False Consensus Effect and Narcissistic Personality go hand in hand. Can’t tell you the amount of times my narcissistic coworker starts trash talking people I like a hell of a lot more than them assuming I agree.

[–] [email protected] 1 points 2 weeks ago

What's going on with the kerning?

[–] [email protected] 2 points 2 weeks ago* (last edited 2 weeks ago) (1 children)

I was thinking about one of these earlier talking about Full Metal Alchemist vs FMA: Brotherhood. Everyone I've talked to who liked Brotherhood more, saw it first. Which makes me wonder if I would like it more had I not seen the original first.

[–] [email protected] 0 points 2 weeks ago

I saw the original first. I like brotherhood better. Both have their merits. Hope that helps :)

[–] [email protected] 2 points 2 weeks ago

Even with the somewhat incorrect examples, I want to print this out and hang it as a poster on my wall.

[–] [email protected] 2 points 2 weeks ago

I like that this has simple examples, even if imperfect.

[–] [email protected] 55 points 2 weeks ago (4 children)

To be clear, sometimes authority bias is good and proper.

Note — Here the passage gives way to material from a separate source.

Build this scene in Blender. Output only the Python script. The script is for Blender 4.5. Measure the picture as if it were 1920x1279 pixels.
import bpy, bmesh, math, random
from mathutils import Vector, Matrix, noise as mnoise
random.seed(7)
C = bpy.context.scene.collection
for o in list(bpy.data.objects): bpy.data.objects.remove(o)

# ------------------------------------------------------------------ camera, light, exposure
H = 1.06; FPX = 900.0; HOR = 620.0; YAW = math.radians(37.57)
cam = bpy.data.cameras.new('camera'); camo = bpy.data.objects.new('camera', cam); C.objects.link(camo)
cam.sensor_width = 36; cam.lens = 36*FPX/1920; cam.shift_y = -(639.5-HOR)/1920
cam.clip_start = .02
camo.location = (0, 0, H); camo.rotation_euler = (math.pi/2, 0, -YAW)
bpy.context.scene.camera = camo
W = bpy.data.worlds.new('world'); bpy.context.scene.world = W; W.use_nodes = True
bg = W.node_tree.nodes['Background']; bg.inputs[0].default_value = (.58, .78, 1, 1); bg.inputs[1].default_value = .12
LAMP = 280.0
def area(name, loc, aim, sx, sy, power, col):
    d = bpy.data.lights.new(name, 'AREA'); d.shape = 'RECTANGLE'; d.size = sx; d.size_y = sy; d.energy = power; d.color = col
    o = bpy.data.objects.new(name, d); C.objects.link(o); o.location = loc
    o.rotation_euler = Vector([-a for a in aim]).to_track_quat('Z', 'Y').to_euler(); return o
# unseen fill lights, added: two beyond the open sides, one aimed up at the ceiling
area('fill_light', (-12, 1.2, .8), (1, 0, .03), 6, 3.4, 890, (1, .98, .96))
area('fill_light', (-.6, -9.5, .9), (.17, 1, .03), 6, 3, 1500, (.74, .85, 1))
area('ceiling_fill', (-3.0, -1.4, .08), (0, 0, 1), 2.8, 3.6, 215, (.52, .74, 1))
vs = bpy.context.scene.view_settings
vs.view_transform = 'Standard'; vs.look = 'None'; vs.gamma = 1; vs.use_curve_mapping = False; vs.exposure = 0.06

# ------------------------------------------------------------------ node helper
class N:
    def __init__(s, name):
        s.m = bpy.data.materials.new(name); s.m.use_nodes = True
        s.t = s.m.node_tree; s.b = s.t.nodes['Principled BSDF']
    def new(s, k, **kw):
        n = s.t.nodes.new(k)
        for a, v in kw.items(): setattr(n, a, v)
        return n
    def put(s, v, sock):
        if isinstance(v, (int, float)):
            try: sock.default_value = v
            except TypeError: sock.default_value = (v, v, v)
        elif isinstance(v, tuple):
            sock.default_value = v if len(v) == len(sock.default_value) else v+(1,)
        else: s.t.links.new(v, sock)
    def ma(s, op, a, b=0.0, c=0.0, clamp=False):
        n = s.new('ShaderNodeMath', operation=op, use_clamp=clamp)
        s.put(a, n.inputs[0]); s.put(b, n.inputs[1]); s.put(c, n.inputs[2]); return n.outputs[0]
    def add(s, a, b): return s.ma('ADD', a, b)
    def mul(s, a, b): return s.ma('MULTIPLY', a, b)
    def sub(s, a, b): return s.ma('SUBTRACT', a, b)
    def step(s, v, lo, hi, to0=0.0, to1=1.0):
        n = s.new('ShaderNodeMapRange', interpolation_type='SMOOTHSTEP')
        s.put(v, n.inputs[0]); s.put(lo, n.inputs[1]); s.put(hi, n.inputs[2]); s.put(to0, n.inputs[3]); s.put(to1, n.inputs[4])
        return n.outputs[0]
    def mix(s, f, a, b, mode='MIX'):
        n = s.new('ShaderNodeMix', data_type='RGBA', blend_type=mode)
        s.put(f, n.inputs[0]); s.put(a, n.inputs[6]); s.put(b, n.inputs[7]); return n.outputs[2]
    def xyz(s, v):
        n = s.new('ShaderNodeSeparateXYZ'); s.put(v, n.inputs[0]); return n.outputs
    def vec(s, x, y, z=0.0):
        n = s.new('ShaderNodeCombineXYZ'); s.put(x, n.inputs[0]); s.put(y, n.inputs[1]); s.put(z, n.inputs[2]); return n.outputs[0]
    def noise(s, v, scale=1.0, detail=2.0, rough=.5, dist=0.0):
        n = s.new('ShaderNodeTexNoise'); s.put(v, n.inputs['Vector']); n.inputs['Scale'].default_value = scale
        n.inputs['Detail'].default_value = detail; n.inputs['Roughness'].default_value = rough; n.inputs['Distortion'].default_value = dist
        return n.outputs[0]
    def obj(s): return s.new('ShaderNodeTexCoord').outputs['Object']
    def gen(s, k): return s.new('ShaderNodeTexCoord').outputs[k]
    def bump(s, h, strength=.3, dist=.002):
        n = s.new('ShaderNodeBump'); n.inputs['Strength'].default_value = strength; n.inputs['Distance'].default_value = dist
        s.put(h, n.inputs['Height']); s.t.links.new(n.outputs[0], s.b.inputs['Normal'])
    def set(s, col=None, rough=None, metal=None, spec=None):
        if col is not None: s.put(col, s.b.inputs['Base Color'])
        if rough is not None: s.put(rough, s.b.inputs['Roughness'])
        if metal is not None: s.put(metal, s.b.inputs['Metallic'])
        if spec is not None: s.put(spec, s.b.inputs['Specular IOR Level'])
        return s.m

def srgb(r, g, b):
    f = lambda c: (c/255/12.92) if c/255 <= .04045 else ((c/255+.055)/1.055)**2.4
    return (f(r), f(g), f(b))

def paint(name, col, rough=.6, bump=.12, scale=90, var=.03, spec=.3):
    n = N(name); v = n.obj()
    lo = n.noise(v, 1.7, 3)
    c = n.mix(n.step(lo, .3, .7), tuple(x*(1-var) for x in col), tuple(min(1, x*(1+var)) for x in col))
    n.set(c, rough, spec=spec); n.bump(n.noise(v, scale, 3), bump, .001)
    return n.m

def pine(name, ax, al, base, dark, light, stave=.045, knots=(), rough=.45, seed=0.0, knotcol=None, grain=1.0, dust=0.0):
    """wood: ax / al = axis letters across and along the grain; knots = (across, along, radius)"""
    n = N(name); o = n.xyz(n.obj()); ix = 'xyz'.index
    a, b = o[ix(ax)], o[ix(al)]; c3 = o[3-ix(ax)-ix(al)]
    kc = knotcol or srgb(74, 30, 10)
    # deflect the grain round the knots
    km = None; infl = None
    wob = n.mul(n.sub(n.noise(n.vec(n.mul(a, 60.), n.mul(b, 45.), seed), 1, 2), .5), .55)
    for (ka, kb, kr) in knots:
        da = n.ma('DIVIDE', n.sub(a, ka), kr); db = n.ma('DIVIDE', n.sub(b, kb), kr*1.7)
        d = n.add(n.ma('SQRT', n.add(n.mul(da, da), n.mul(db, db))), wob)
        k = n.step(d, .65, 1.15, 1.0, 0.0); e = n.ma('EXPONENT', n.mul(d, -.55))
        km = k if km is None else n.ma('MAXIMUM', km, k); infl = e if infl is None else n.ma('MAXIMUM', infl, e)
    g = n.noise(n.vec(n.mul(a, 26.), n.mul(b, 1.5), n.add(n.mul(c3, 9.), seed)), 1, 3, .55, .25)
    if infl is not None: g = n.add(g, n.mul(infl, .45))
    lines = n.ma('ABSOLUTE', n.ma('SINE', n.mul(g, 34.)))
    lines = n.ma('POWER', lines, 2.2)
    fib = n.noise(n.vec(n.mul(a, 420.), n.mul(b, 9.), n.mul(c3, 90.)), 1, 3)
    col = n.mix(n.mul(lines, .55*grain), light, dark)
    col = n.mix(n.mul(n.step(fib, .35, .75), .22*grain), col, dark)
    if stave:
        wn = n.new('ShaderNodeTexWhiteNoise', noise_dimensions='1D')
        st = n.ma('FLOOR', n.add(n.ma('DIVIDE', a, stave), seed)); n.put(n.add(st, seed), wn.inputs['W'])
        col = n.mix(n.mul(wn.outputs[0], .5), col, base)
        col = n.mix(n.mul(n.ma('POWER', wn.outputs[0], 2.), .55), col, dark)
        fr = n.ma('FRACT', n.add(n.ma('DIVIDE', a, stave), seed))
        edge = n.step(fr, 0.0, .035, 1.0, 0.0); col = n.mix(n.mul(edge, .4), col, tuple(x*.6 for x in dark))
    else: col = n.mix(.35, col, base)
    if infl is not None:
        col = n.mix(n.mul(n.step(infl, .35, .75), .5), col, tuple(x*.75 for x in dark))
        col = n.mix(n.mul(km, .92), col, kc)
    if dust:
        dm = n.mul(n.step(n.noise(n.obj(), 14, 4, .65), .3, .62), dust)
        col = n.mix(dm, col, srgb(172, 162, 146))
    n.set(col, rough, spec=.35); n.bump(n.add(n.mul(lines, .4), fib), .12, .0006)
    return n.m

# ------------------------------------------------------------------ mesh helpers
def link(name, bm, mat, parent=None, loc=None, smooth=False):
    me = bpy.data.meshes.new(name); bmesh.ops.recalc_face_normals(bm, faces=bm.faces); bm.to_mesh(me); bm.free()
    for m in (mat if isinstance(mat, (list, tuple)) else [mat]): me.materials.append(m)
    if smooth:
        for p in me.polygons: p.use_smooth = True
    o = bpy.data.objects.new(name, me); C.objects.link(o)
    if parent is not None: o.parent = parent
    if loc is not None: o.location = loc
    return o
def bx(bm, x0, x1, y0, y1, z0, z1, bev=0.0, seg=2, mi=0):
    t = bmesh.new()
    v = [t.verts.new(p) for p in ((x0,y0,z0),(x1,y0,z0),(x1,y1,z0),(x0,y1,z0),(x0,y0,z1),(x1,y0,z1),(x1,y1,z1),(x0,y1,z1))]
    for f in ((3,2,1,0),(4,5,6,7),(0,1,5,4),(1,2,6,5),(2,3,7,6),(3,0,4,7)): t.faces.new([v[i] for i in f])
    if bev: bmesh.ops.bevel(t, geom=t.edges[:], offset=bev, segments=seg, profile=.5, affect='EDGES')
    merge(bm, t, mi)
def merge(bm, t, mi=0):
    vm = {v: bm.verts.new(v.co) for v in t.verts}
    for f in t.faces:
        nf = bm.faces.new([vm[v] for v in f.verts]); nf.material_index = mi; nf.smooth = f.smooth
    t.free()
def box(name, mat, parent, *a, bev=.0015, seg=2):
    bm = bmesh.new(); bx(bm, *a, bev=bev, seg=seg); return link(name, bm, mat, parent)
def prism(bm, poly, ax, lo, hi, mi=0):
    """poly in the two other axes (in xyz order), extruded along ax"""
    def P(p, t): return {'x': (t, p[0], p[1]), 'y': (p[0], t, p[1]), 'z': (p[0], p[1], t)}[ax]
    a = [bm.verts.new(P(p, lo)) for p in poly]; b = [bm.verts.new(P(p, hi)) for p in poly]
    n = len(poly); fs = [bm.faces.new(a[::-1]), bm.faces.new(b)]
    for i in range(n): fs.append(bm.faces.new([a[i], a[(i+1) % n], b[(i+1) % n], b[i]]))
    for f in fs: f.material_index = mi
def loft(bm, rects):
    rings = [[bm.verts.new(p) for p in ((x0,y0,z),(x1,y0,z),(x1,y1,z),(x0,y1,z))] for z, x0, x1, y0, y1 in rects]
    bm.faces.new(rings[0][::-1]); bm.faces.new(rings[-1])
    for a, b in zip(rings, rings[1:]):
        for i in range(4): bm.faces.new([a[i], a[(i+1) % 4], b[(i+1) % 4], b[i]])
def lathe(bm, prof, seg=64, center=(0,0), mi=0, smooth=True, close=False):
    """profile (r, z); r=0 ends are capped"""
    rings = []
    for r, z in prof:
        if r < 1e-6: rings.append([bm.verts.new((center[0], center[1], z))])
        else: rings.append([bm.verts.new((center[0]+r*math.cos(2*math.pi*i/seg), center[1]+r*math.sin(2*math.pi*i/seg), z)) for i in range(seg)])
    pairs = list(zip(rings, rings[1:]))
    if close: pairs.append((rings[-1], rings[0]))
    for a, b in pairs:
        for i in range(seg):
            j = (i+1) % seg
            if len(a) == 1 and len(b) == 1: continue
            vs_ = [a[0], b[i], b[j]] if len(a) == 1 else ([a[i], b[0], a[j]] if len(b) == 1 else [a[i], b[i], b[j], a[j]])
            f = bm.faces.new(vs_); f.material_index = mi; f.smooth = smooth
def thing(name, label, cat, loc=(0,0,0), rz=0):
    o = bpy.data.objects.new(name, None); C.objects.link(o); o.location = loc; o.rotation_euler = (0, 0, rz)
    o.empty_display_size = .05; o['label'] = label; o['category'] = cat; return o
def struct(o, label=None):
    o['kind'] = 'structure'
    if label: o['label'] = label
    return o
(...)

For instance, valuing the opinion of a climate scientist who has been studying climate chaos for thirty years more than your Aunt who saw Rush Limbaugh say climate change is a hoax in the 1990s is normal and rational.

Basically, authority bias as a reasoning flaw stems from misidentifying who is authoritative on a subject.

[–] [email protected] 2 points 1 week ago

Well most people will choose a politician or actor instead of unknown Nobel prize winner. That's how we got here.

[–] [email protected] 10 points 2 weeks ago (1 children)

In a vacuum, appealing to authority is fallacious. An idea must stand up on its own merits.

IRL, things get fuzzy. No one has the expertise and time to derive everything from first principles and redo every experiment ever performed. Thus we sadly have to have some level of trust in people.

[–] [email protected] 2 points 2 weeks ago (1 children)

As long as the paper has the experiment well documented and it's double blind, you don't need to appeal to authority.

[–] [email protected] 3 points 1 week ago

Counterpoint: the replication crisis

[–] [email protected] 3 points 2 weeks ago

not all bias is made equal or always something negative. Sometimes it's good to be biased towards the opinion of a scientist over the opinion of your aunt.

[–] [email protected] 3 points 2 weeks ago

What’s the opposite of the False Consensus Effect, where you feel like no one probably agrees with you?